Liza continues to take writing classes and workshops for her own professional development and interest. She also teaches her own writing workshops.

Dedication
All of my work is dedicated to my daughter, Jasmine.
She inspired me to tell stories to her as a young child. I made up stories for her, and often told the same ones over upon request. Our stories included Jack and the Snowman, the Night I Ate Cold Spaghetti, and Butterflina- the fairy who lived in the little magical brass tree we owned. At bath time, the edge of the tub and the shower curtain became a stage where her toys became characters performing.
I still remember the thrill of sitting next to her on the couch when she first began sounding out words on her own. How she smiled!
I read to her each night when she was a child. We listened to The Velveteen Rabbit album over and over and over, narrated by Meryl Streep with piano music by George Winston. How we loved that story about love, and becoming real.
I bought her many books, as did my mother, and we read about frogs and toads and badgers and dogs and make-believe lands and orphans and dolls and all of it.

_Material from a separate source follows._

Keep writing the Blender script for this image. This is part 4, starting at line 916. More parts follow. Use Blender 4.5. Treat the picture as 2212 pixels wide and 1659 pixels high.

Then she began reading on her own, and even from a young age she was an avid reader and would read for hours. I’d tell her to take breaks to rest her eyes. When we traveled, we would go together to pick out a book on tape to listen to in the car on our trips. When she got older, we would sometimes read the same book, and we shared a love of many authors. Several times we read a book at the same time- she would read it after school, mark her page, and I would read it at night. It was always hard to get a book out of her hands.
When she entered high school, she ranked in the top three percent in the country for reading comprehension.
When she was six years old, I was driving to New York City and we spun off the road in a snowstorm. I panicked and looked into the back seat. She was reading a book, unfazed.
My first book, “Soft Shoulders,” was inspired by her character and by raising her as a single parent. At that time, there were few children’s books featuring single parents. Although I raised her alone, I wanted to show that in some families, both parents could still be involved in raising a child even when a marriage doesn’t work out, although that was not the case for us. It was just the two of us. The book is fiction, and set in the Adirondacks, where I grew up and where she lived until she was seven years old. I wrote a first draft of the book for a national competition sponsored by The Writer’s Voice, and it won first place! We were at home when the phone call came, and Jasmine answered the phone. She came into the living room, stunned, saying “Mom, Katherine Paterson is on the phone…?” Yes, that Katherine Paterson. My daughter and I had read and loved “Bridge to Terabithia,” which won the Newberry Medal in 1978, as did “Jacob Have I Loved” in 1981, and other books of hers. I hadn’t known when I entered the contest, but Katherine was the judge! When Katherine told me on the phone that day that I had won first place, Jasmine and I got up on the couch after I hung up, and whooped and jumped. Jasmine came with me to the awards ceremony, and it was a thrill for both of us to meet her. Of course, Katherine signed our books.